The Vega FE product you are looking at was probably from a run produced some months ago, up to the point where AMD felt comfortable with the results and that process will continue until the last of the Vega production is replaced with Navi production and it all continues from there with the newest designs.

AMD will be producing some bins of the large Vega die with lower shader counts, and then AMD will have already been working on the more affordable mainstream Vega tape-outs(already decided) that will eventually replace the Polaris RX 570/580 mainstream SKUs. None of this happens in one month the entire process is staggered and the final Release To Market(RTM) product came off the fab lines months ago to be binned and made into several different classes of final product.

Any new Vega Dies(Less than a month old) coming off the Line after the final binning metrics where decided may even have some dies with performance figures that far outperform the top binned metrics used for the first RTM SKUs and those may be held in reserve for product updates/products refreshes in the months after RTM.

July 1, 2017 | 12:48 AM - Posted by Exascale

Vega has 49bit virtual addressing and 48bit physical for huge HSA installations. HBCC would be very useful for managing near memory and far memory pools in that case.

Since this GPU goes into their MI25 HPC accelerator, it will probably get a lot of use.

Also, i dont know if Vega Nova will have 8 or 16GB RAM. Might be useful there too.

June 30, 2017 | 03:42 PM - Posted by gerard (not verified)

Does the heatsink incorporate a vapor chamber?

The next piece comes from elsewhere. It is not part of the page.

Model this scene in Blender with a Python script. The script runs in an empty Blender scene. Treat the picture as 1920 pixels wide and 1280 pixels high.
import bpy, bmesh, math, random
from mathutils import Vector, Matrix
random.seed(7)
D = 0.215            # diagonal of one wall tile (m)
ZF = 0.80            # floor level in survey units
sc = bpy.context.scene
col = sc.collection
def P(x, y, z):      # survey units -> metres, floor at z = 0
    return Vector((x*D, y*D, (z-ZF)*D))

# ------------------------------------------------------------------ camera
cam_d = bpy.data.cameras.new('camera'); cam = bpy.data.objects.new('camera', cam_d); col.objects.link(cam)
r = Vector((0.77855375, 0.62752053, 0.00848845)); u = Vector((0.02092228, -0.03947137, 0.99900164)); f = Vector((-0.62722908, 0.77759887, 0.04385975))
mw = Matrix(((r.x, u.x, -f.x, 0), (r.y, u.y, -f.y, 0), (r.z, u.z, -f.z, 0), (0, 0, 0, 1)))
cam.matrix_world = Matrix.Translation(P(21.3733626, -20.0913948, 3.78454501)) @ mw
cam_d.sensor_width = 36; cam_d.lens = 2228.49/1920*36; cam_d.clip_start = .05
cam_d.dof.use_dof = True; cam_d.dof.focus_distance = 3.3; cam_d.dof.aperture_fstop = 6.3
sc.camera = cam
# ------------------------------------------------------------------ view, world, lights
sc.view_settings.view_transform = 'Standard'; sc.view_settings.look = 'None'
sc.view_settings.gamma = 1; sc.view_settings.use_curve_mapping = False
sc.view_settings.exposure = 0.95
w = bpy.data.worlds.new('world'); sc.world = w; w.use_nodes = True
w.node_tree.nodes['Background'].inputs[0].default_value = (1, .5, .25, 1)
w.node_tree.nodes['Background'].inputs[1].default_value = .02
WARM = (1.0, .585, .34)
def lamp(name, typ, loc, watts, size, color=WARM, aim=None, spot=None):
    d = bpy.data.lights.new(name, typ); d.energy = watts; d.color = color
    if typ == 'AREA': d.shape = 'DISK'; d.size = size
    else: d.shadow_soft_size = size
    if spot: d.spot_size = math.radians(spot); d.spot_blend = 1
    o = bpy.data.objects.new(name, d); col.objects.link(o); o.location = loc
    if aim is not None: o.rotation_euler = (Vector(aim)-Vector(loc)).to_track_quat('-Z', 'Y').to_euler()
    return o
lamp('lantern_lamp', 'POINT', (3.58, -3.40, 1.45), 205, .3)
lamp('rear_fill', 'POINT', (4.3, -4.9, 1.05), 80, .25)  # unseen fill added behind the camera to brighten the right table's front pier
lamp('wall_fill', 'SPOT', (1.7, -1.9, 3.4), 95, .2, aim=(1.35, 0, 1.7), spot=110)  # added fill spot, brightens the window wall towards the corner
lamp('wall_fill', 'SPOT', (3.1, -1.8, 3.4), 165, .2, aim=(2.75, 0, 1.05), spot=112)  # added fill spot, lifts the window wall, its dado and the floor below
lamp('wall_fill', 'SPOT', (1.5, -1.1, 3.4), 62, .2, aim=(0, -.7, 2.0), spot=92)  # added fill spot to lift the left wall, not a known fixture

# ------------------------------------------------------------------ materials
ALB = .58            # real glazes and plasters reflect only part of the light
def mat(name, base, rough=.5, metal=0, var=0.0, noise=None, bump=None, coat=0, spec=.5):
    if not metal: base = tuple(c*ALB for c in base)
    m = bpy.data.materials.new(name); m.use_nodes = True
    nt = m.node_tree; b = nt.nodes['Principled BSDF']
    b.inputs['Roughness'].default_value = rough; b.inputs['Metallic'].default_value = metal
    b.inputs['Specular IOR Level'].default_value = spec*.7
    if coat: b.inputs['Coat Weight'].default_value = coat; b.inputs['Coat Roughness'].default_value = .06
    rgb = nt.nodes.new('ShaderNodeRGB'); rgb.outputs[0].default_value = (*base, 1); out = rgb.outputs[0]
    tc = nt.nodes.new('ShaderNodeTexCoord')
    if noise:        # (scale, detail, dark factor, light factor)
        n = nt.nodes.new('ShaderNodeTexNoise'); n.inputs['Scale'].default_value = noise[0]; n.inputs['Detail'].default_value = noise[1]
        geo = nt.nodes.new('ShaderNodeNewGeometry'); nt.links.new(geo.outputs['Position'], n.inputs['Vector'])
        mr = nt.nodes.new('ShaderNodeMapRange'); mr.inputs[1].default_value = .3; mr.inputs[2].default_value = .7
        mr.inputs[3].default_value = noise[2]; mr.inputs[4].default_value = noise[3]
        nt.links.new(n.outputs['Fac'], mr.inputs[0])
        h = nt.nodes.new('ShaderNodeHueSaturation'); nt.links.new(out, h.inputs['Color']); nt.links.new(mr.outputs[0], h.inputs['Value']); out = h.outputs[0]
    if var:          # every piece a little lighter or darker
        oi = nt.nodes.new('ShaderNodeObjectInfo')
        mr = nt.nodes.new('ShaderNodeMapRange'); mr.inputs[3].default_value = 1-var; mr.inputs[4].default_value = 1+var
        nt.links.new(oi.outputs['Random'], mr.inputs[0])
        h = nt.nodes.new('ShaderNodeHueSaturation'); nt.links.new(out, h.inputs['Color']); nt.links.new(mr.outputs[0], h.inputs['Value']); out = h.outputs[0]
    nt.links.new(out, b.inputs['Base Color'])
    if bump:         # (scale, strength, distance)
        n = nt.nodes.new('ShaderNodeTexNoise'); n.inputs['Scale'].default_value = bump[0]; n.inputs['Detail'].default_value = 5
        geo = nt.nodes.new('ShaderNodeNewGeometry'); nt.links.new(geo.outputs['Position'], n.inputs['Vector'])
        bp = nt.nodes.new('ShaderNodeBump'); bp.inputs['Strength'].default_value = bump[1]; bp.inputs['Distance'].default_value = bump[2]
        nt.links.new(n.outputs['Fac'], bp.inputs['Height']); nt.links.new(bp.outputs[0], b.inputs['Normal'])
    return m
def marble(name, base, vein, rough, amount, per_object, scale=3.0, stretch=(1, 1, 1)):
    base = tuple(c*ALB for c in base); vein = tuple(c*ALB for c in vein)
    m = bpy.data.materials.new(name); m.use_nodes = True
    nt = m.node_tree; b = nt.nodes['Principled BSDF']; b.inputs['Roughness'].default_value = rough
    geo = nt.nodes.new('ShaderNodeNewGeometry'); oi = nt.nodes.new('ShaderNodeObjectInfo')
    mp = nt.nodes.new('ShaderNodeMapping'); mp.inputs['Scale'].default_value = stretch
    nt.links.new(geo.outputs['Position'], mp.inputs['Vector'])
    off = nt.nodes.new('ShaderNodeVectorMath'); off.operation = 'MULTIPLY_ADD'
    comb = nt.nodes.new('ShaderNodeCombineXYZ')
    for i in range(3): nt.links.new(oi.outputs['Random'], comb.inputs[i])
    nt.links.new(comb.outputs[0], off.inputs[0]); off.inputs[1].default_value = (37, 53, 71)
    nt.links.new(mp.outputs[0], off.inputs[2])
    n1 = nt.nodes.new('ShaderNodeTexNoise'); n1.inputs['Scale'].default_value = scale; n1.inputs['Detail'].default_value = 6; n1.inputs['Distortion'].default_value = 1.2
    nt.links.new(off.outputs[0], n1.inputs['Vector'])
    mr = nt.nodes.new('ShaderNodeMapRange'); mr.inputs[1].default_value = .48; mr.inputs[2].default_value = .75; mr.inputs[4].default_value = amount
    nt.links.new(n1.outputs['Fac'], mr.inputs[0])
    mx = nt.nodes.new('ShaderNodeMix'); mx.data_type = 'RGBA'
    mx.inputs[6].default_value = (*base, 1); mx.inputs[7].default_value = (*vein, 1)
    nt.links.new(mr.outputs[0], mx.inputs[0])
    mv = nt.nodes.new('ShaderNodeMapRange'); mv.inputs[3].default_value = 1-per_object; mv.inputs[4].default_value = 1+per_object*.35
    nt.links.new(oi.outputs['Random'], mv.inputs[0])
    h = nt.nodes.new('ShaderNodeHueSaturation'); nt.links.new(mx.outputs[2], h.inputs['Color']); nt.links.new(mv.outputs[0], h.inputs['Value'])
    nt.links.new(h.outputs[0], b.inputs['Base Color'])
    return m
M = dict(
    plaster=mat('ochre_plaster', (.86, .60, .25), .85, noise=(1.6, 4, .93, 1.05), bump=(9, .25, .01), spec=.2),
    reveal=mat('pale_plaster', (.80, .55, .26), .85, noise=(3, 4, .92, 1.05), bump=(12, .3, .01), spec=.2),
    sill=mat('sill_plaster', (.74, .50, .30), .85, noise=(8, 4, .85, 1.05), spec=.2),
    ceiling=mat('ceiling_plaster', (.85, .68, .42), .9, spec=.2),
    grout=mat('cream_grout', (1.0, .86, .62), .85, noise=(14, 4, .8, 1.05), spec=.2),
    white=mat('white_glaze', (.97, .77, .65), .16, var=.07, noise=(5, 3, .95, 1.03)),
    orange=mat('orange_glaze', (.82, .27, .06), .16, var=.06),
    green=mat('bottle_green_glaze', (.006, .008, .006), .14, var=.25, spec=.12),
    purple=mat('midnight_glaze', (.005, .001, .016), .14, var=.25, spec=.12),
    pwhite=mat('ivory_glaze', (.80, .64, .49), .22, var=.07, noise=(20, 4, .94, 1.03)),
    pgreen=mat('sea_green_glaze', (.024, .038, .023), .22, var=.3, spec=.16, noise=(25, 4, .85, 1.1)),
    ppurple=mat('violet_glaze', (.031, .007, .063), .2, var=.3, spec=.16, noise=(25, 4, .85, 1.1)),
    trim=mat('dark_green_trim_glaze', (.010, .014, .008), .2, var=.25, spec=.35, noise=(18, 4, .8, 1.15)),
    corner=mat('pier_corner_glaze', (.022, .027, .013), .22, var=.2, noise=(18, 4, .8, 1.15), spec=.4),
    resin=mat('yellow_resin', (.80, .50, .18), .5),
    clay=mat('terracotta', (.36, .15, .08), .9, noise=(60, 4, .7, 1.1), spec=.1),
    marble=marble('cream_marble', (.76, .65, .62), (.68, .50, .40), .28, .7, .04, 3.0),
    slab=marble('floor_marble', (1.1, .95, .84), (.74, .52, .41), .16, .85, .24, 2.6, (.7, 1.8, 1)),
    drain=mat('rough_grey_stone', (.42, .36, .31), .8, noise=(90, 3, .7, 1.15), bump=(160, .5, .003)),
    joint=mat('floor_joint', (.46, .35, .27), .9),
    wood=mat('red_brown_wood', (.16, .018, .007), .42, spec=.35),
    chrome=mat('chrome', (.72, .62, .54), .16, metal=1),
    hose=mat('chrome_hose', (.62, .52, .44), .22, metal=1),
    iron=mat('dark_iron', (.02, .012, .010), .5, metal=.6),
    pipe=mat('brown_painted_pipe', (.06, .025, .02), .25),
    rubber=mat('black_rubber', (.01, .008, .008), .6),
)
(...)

That kinda looks like one, though could just be a copper slab as well.

June 30, 2017 | 04:21 PM - Posted by Aibohphobia

That's a vapor chamber.

June 30, 2017 | 04:53 PM - Posted by Jabbadap

Hmm what is that unsoldered connector thingy on the backside? Placeholder for ssd maybe or, what? Anyone have any bright idea/knowledge what is that.

June 30, 2017 | 05:47 PM - Posted by cactus (not verified)

There are no mounting holes for an M.2. My guess it's a debug port that they would solder on.

July 1, 2017 | 03:54 AM - Posted by Power (not verified)

So what is the IQ of this beast?

July 1, 2017 | 06:30 AM - Posted by Jabbadap

Something is missing, where is vrm cooling(did you take it off, and did not take a picture of it or?)?

300 watts on those and no heatsink on them, what kind of power fets are they? Well it has 12 -phases so maybe they can stay cool enough.

July 1, 2017 | 06:46 AM - Posted by Martin Trautvetter

The VRMs are cooled by the fan and the black full-cover base plate seen in the fifth picture. (that picture is a bit confusing because it has the vapour chamber and fin stack turned upside-down)

July 1, 2017 | 06:56 AM - Posted by Jabbadap

Yeah, indeed. Were there any problems with vrm temps anyway, that vrm design looks very solid.

July 1, 2017 | 03:45 PM - Posted by djotter

There is still a little bit of thermal paste on the VRM components, so they must mate with the copper base plate.